OPALS features optical communication technology which uses focused laser energy to reach data transfer rates at least 10 times and up to 1,000 times higher than current space communication capabilities, which are reliant upon radio portions of the electronic spectrum.

Since the space station travels at speeds of 17,500 mph while orbiting Earth, transmitting data to the ground from the laboratory requires precision targeting. Officials at the US space agency compare the process to a person attempting to aim a laser pointed at the end of a hair follicle 30 feet away, and keeping it held steady while walking.

[ Watch the Video: Space Station Live: Optical Communication From Space ]

“To achieve this extreme precision during Thursday’s demonstration, OPALS locked onto a laser beacon emitted by the Optical Communications Telescope Laboratory ground station at the Table Mountain Observatory in Wrightwood, California, and began to modulate the beam from its 2.5-watt, 1,550-nanometer laser to transmit the video,” NASA officials said.
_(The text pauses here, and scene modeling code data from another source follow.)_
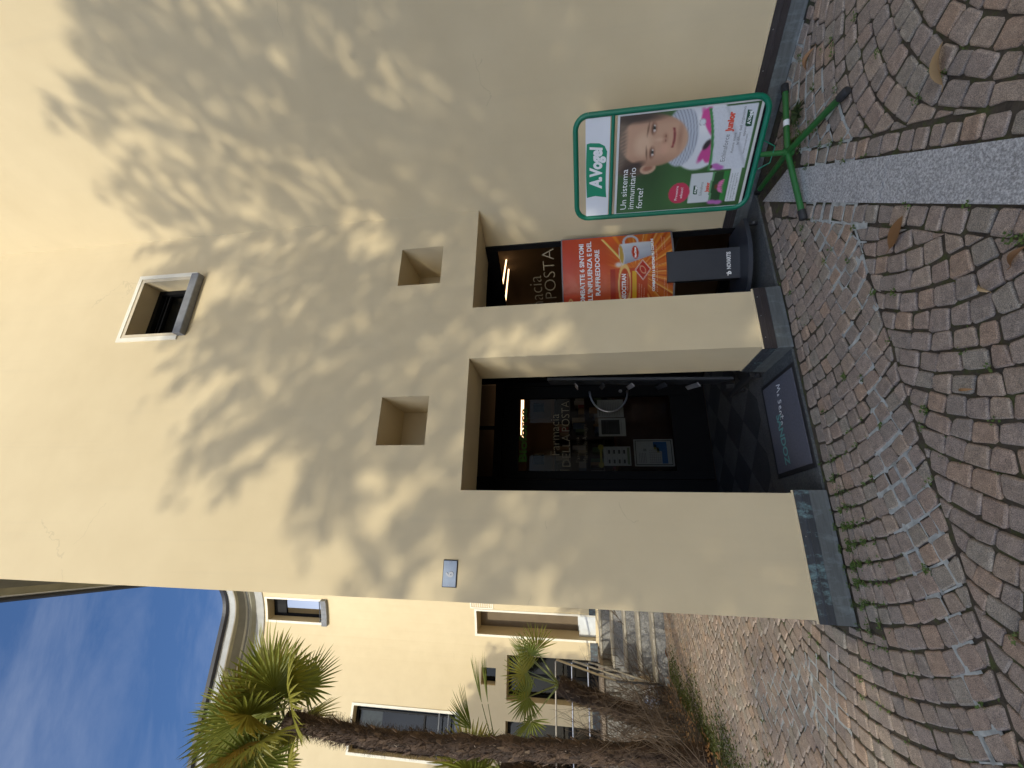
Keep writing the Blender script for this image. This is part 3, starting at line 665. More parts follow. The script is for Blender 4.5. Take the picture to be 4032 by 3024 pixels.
# plinth band of the courtyard wing above the porch
q = MB(); curved_box(q, oD1['s1'] + .06, send, FL, FL + .16, .0005, .03, 0, 10); q.build('plinth_band', COPPER, CB)
for x0, x1 in ((-2.915, fw(oD1['s0'] - .058)[0]), (-4.355, -3.92), (-9, -5.36)):
    q = MB()
    if x0 == -2.915: curved_box(q, S0(x0), oD1['s0'] - .058, FL - .04, FL + .155, .0005, .03, 0, 8)
    else: q.box((x0, YW - .03, FL - .04), (x1, YW - .0005, FL + .155))
    q.build('plinth_band', COPPER, CB)

# ---- steps, porch, railing
ST = thing('stone_steps', 'worn grey granite steps climbing to the courtyard doorway', 'steps', (-1.5, 10.2, 0))
ys = [9.57, 9.964, 10.465, 10.951, 11.594]; zt = [.23, .457, .688, .926, 1.16]; xl = [-2.53, -2.46, -2.55, -2.62, -2.60]
for k in range(5):
    q = MB(); y1 = ys[k + 1] if k < 4 else YW - .05
    z0 = 0 if k == 0 else zt[k - 1] - .05
    q.box((xl[k], ys[k] + .03, z0 - .01), (XL - .02, y1 + .06, zt[k] - .0455))
    stp = q.build('step', STEP, ST)
    q = MB(); q.box((xl[k] - .012, ys[k], zt[k] - .045), (XL - .02, y1 + .05, zt[k]), ch=.008); q.build('tread', TREAD, stp)
PB = MB(); PORCH = thing('porch_terrace', 'raised stone terrace in front of the far dark doorways, above the planting bed', 'terrace', (-5, 11.8, 0))
ROUGH = granite('rough_rubble_stone', (0.11, 0.10, 0.085), (0.33, 0.31, 0.27), 14, 0.5)
PB.box((-9.0, 11.10, 0), (-2.64, YW - .04, 1.13)); PB.build('retaining_wall', ROUGH, PORCH)
for k in range(14):
    for r_ in range(3):
        x = -2.66 - .46 * k - (.2 if r_ % 2 else 0); q = MB(); ww = .40 + rnd.uniform(-.05, .04)
        q.box((x - ww, 11.10 - rnd.uniform(.02, .06), .06 + r_ * .36), (x, 11.11, .06 + r_ * .36 + .32), ch=.025); q.build('wall_stone', ROUGH, PORCH)
q = MB(); q.box((-9.0, 11.02, 1.13), (-2.60, YW - .04, 1.205), ch=.01); q.build('terrace_slab', mat('brown_terrace_stone', (0.24, 0.19, 0.14), 0.8, 0.25, 5), PORCH)
RL = thing('handrail', 'three bar steel handrail along the terrace edge and down beside the steps', 'handrail', (-2.6, 11.1, 0))
lw = (-2.50, 9.55)
for zz, nm in ((2.19, 0), (1.83, 1), (1.473, 2)):
    q = MB(); r = .021 if nm == 0 else .017
    q.tube([(-9, 11.1, zz), (-2.62, 11.1, zz), (-2.57, 11.06, zz - .03), (lw[0], lw[1], zz - 1.23)], r, 8); q.build('rail', STEEL if nm else mat('worn_steel_rail', (0.42, 0.37, 0.29), 0.4, 0.1, 10, Metallic=0.9), RL)
for x, y, z0, z1 in ((-2.60, 11.09, 1.2, 2.18), (lw[0], lw[1], 0.1, 0.97), (-4.2, 11.1, 1.2, 2.18), (-5.8, 11.1, 1.2, 2.18), (-2.56, 10.35, .6, 1.59)):
    q = MB(); q.tube([(x, y, z0), (x, y, z1)], .02, 8); q.build('post', DARKMET, RL)

# ================================================================== COBBLED PAVING
pave = MB(); bedx = -2.40
pave.add([(-12, -8, -.0095), (8, -8, -.0095), (8, 9.6, -.0095), (-12, 9.6, -.0095)], [(0, 1, 2, 3)])
PV = kind(pave.build('cobblestone_pavement', JOINT), 'structure')
gA = (2.518, 2.874); gB = (2.42, 2.45); gd = Vector((-.69, -.724)).normalized(); gn = Vector((gd.y, -gd.x))     # gn points to the camera side of the strip
if gn.dot(Vector((-1, 1))) < 0: gn = -gn
g0 = Vector((2.42, 2.45)); gL = g0 + gn * 0.214
def side(p): return (p[0] - g0.x) * gn.x + (p[1] - g0.y) * gn.y           # 0..0.214 inside the strip
STONES = []                                                             # polygons
def laneX(y0, yc, half, r, bulge, xr, sp=.108, ph=0.0):
    """arcs stacked along x in the band yc-half..yc+half"""
    x = xr[0]
    g = lambda y: bulge * (r - math.sqrt(max(1e-4, r * r - (y - yc) ** 2)))
    while x < xr[1]:
        h = sp * rnd.uniform(.9, 1.1); y = yc - half - rnd.uniform(0, .1)
        while y < yc + half + .1:
            l = rnd.uniform(.080, .122); ya, yb = y, y + l
            def pt(yy, up):
                sl = bulge * (yy - yc) / math.sqrt(max(.15, r * r - (yy - yc) ** 2)); ca = 1 / math.sqrt(1 + sl * sl)
                if not up: return (x + g(yy), yy)
                y2 = yy - h * sl * ca * ca; return (x + h + g(y2), y2)
            STONES.append(([pt(ya, 0), pt(ya, 1), pt(yb, 1), pt(yb, 0)], ('x', yc - half, yc + half)))
            y += l * (1 / math.sqrt(1 + ((y - yc) / r) ** 2 * .8))
        x += h
laneX(0, 2.945, .79, 1.9, 1, (-3.3, 4.2), .099)
laneX(0, 1.45, .70, 1.15, 1, (-3.4, 3.6), .104)
laneX(0, 0.05, .70, 1.15, 1, (-3.4, 3.6), .104)
laneX(0, -1.35, .70, 1.15, 1, (-3.4, 3.6), .104)
for k in range(0): laneX(0, 3.735 + .715 + 1.43 * k, .715, 2.9 + .3 * (k % 2), 1, (-3.6, .9), .10)
def diagonal(sp=.104):
    u = Vector((1, 1)) * s2; v = Vector((-1, 1)) * s2; o = Vector((-1.5, 6.5)); i = -48
    while i < 48:
        t_ = -5 + rnd.uniform(0, .1)
        while t_ < 5:
            l = rnd.uniform(.09, .125); wob = lambda t: i * sp + .035 * math.sin(t * 2.6) + .02 * math.sin(t * 6 + 1)
            c_ = [o + u * t_ + v * wob(t_), o + u * (t_ + l) + v * wob(t_ + l), o + u * (t_ + l) + v * (wob(t_ + l) + sp), o + u * t_ + v * (wob(t_) + sp)]
            if -3.3 < c_[0].x < .6 and 3.5 < c_[0].y < 9.8: STONES.append(([tuple(p) for p in c_], ('x', 3.74, 9.7)))
            t_ += l
        i += 1
diagonal()
nX = len(STONES)
def laneY(xc, half, r, yr, sp=.108):
    y = yr[0]; g = lambda x: -(r - math.sqrt(max(1e-4, r * r - (x - xc) ** 2)))
    while y < yr[1]:
        h = sp * rnd.uniform(.9, 1.1); x = xc - half - rnd.uniform(0, .1)
        while x < xc + half + .1:
            l = rnd.uniform(.080, .122)
            def pt(xx, up):
                sl = -(xx - xc) / math.sqrt(max(.15, r * r - (xx - xc) ** 2)); ca2 = 1 / (1 + sl * sl)
                if not up: return (xx, y + g(xx))
                x2 = xx - h * sl * ca2; return (x2, y + h + g(x2))
            STONES.append(([pt(x, 0), pt(x + l, 0), pt(x + l, 1), pt(x, 1)], ('y', xc - half, xc + half)))
            x += l
        y += h
laneY(2.30, .98, 1.12, (-1.6, 3.1))
laneY(4.2, .9, 1.12, (-1.6, 3.1))
# straight courses: along the facade, along both sides of the granite strip
COURSE = []
def course(p0, p1, wdt, nn):
    p0, p1, nn = Vector(p0), Vector(p1), Vector(nn); L_ = (p1 - p0).length; d = (p1 - p0) / L_; t = 0
    while t < L_ - .03:
        l = rnd.uniform(.085, .125); e = min(t + l, L_); a_, b_ = p0 + d * t, p0 + d * e; w2_ = wdt * rnd.uniform(.92, 1.0)
        COURSE.append([tuple(a_), tuple(b_), tuple(b_ + nn * w2_), tuple(a_ + nn * w2_)]); t += l
course((-0.44, YF - .036), (2.64, YF - .036), .098, (0, -1))
cE = 5.0
course(gL + gn * .006 - gd * .14, gL + gn * .006 + gd * cE, .105, gn)
course(g0 - gn * .006, g0 - gn * .006 + gd * cE, .10, -gn)
rq0 = rA - DI * .55; course((rq0.x + RN.x * .035, rq0.y + RN.y * .035), (rq0.x + RN.x * .035 - DI.x * 4, rq0.y + RN.y * .035 - DI.y * 4), .095, (RN.x, RN.y))
polys = []
def centre(p): return (sum(v[0] for v in p) / len(p), sum(v[1] for v in p) / len(p))
for i, (p, lane) in enumerate(STONES):
    if lane[0] == 'x': p = clip(p, 0, -1, -lane[1] - .004); p = clip(p, 0, 1, lane[2] - .004) if len(p) > 2 else p
    else: p = clip(p, -1, 0, -lane[1] - .004); p = clip(p, 1, 0, lane[2] - .004) if len(p) > 2 else p
    if len(p) < 3: continue
    c = centre(p); sd_ = side(c)
    if i < nX:
        if sd_ < .30 - .21 and c[1] < 3.2: continue
        p = clip(p, -gn.x, -gn.y, -(gn.x * g0.x + gn.y * g0.y) - .325)
        if len(p) < 3: continue
        c = centre(p)
        if c[0] > -.44: p = clip(p, 0, 1, YF - .136)
        elif c[1] > YF - .2: p = clip(p, 1, 0, XL - .03)
        p = clip(p, -1, 0, 2.42) if len(p) > 2 else p
        if len(p) > 2: p = clip(p, 0, 1, 9.56)
    else:
        p = clip(p, gn.x, gn.y, gn.x * g0.x + gn.y * g0.y - .112)
        if len(p) > 2: k_ = RN.x * CX + RN.y * CY; p = clip(p, -RN.x, -RN.y, -k_ - .134)
        if len(p) > 2: p = clip(p, 0, 1, YF - .136)
    if len(p) < 3 or area(p) < .0008: continue
    polys.append(p)
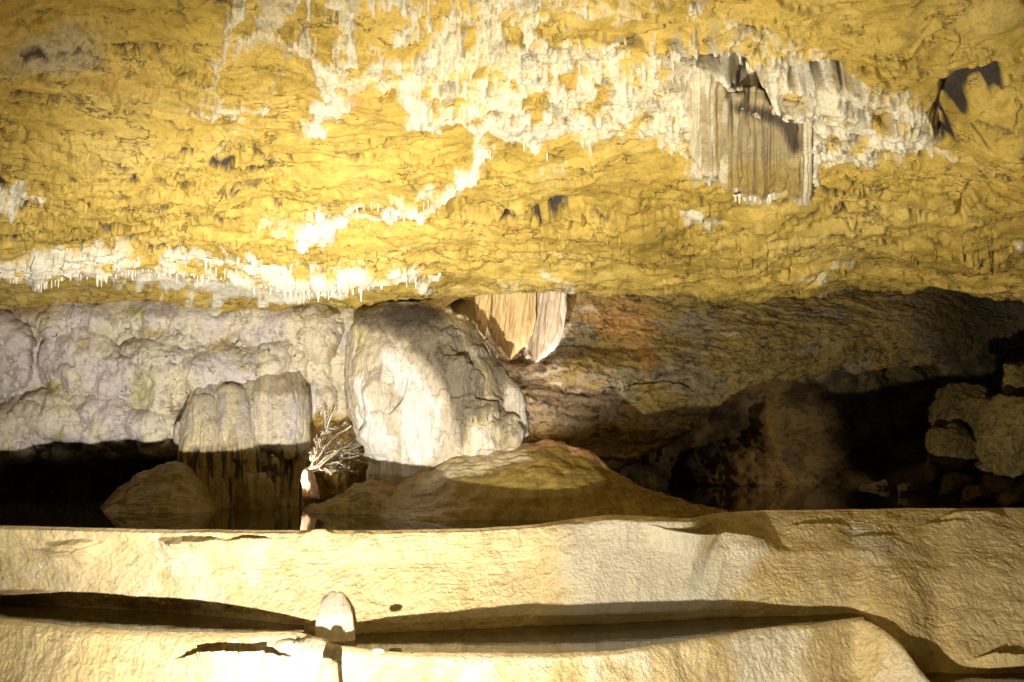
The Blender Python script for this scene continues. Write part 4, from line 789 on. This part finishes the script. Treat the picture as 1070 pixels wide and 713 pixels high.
# ================================================================ enclosure outside the view (cave walls behind and beside the visitor)
def side(name, pts, z0, z1, label):
    p = np.array(pts, float); n = 60; t = np.linspace(0, len(p)-1, n); X = np.interp(t, range(len(p)), p[:, 0]); Y = np.interp(t, range(len(p)), p[:, 1]); zz = np.linspace(z0, z1, 30)
    P = np.stack([X[:, None]+0*zz, Y[:, None]+0*zz, zz[None]+0*X[:, None]], -1); P[..., 0] += .4*fbm(P[..., 1]*.6, P[..., 2]*.6, 1., 4); P[..., 1] += .4*fbm(P[..., 0]*.6, P[..., 2]*.6, 9., 4)
    z = 0*P[..., 0]; o = make(name, P, grid_faces(n, 30), M['brown'], (z, z, z), (z, z, z), origin=False); prop(o, label, 'wall', kind='structure')
side('cave_wall', [(-7.5, 14), (-8.6, 10), (-8.2, 4), (-7, -2.4), (0, -3), (7, -2.4), (8.6, 4), (9.8, 10), (12.5, 17.5), (15.5, 26)], -.2, 5.6, 'brown cave wall closing the chamber behind the visitor')

# ================================================================ light
def spot(name, loc, aim, watts, col, angle, blend=.6, r=.05):
    l = bpy.data.lights.new(name, 'SPOT'); l.energy = watts; l.color = col; l.spot_size = math.radians(angle); l.spot_blend = blend; l.shadow_soft_size = r
    o = bpy.data.objects.new(name, l); C.objects.link(o); o.location = loc; o.rotation_euler = (Vector(aim)-Vector(loc)).to_track_quat('-Z', 'Y').to_euler(); return o
LX = -1.0
spot('floodlight_terraces', (LX, 2.5, H-2.2), (.5, 9.5, H-.45), 2850, (1, .89, .67), 108, .8, .035)
spot('fill_spot_dome', (LX, 2.5, H-2.2), (-2.3, 11, H+.85), 3000, (1, .93, .84), 54, 1., .035)  # added unseen spot beside the terrace lamp, brightens dome and left wall
spot('floodlight_ceiling', (.1, 2.2, H-1.9), (.5, 9.3, H+1.55), 800, (1, .90, .71), 57, 1., .05)
spot('floodlight_behind_dome', at(575, 458, 12.35).tolist(), at(560, 330, 12.9).tolist(), 130, (1, .80, .66), 150, .8, .03)
spot('floodlight_behind_column', at(303, 503, 12.0).tolist(), at(352, 470, 12.0).tolist(), 32, (1, .82, .6), 140, .8, .02)
spot('fill_spot_recess', at(985, 440, 15.0).tolist(), at(790, 490, 16.4).tolist(), 75, (1, .76, .5), 100, 1., .03)  # added unseen fill light for the recess
w = bpy.data.worlds.new('World'); bpy.context.scene.world = w; w.use_nodes = True
w.node_tree.nodes['Background'].inputs[0].default_value = (.9, .8, .6, 1); w.node_tree.nodes['Background'].inputs[1].default_value = .03
# ================================================================ camera
cam = bpy.data.cameras.new('camera'); co = bpy.data.objects.new('camera', cam); C.objects.link(co); co.location = (0, 0, H); co.rotation_euler = (math.pi/2+TH, 0, 0)
cam.sensor_width = 36; cam.lens = 36; cam.clip_end = 200; cam.clip_start = .05
sc = bpy.context.scene; sc.camera = co
sc.view_settings.view_transform = 'Standard'; sc.view_settings.look = 'None'; sc.view_settings.exposure = 0; sc.view_settings.gamma = 1
sc.cycles.max_bounces = 6; sc.cycles.diffuse_bounces = 3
The process lasted a total of 148 seconds and reached maximum data transmission rates of 50 megabits per second. In total, OPALS required 3.5 seconds to transmit each copy of the “Hello World!” video – a process that agency officials point out would have taken more than 10 minutes if traditional downlink methods were used.

“It’s incredible to see this magnificent beam of light arriving from our tiny payload on the space station,” explained Matt Abrahamson, OPALS mission manager at JPL. “We look forward to experimenting with OPALS over the coming months in hopes that our findings will lead to optical communications capabilities for future deep space exploration missions.”

OPALS, which was ferried to the space station as part of SpaceX’s third contracted resupply mission (SpaceX-3), launched from Florida’s Cape Canaveral Air Force Station on April 18. The instrument is mounted on the outside of the ISS and communicates with a ground station near Los Angeles.

The instrument’s prime mission is currently scheduled to run for a total of 90 days.

“OPALS represents a tangible stepping stone for laser communications, and the International Space Station is a great platform for an experiment like this,” Michael Kokorowski, OPALS project manager at JPL, said in a statement last July.

“Future operational laser communication systems will have the ability to transmit more data from spacecraft down to the ground than they currently do, mitigating a significant bottleneck for scientific investigations and commercial ventures,” he added.